At Issue: Poverty in America
In the United States, 1 in 15 people now live in extreme poverty, according to the U.S. Census Bureau. REUTERS

More than a third of young American families with children were living in poverty last year, according to an analysis of U.S. Census data that offers the latest indicator of spreading poverty in America.

In all, 37 percent of the country's young families -- defined as under the age of 30 -- slipped below the poverty line in 2010, eclipsing the previous high of 36 percent set in 1993, according to the Center for Labor Market Studies at Northeastern University. That is drastically lower than the poverty rate of 5.7 percent for elderly couples, a discrepancy that reflects the immense obstacles young people face in an economy short on opportunity.

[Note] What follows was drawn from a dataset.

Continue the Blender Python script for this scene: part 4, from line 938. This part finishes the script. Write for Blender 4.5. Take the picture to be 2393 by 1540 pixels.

Young families with children are now six times as likely to be poor as elderly families, Andrew Sum, an economics professor at Northeastern and the director of the center, told The New York Times. This is a major generational change. From a public policy standpoint, we should be very deeply troubled by this.

Low-Skilled More Likely to Be in Poverty

The rising level of poverty has its roots in a broader economic shift that precedes the current recession, as the decline of low-skilled jobs has placed a premium on education. The gap between people with and without a college degree has widened considerably over the past few decades, Harvard Graduate School of Education's Richard Murnane told the Times.

Dropping out of high school in 1970 was much less costly than dropping out of high school now, Richard Murnane said. That's purely a function of changes in the economy.

Census data also showed that young Americans bore a disproportionate burden of poverty, as children last year comprised 35 percent of people who were poor last year but only 24 percent of the population.

The grim report follows an analysis finding that the poverty rate had climbed to a 20-year high of 15.1 percent as wages for middle class families stagnated.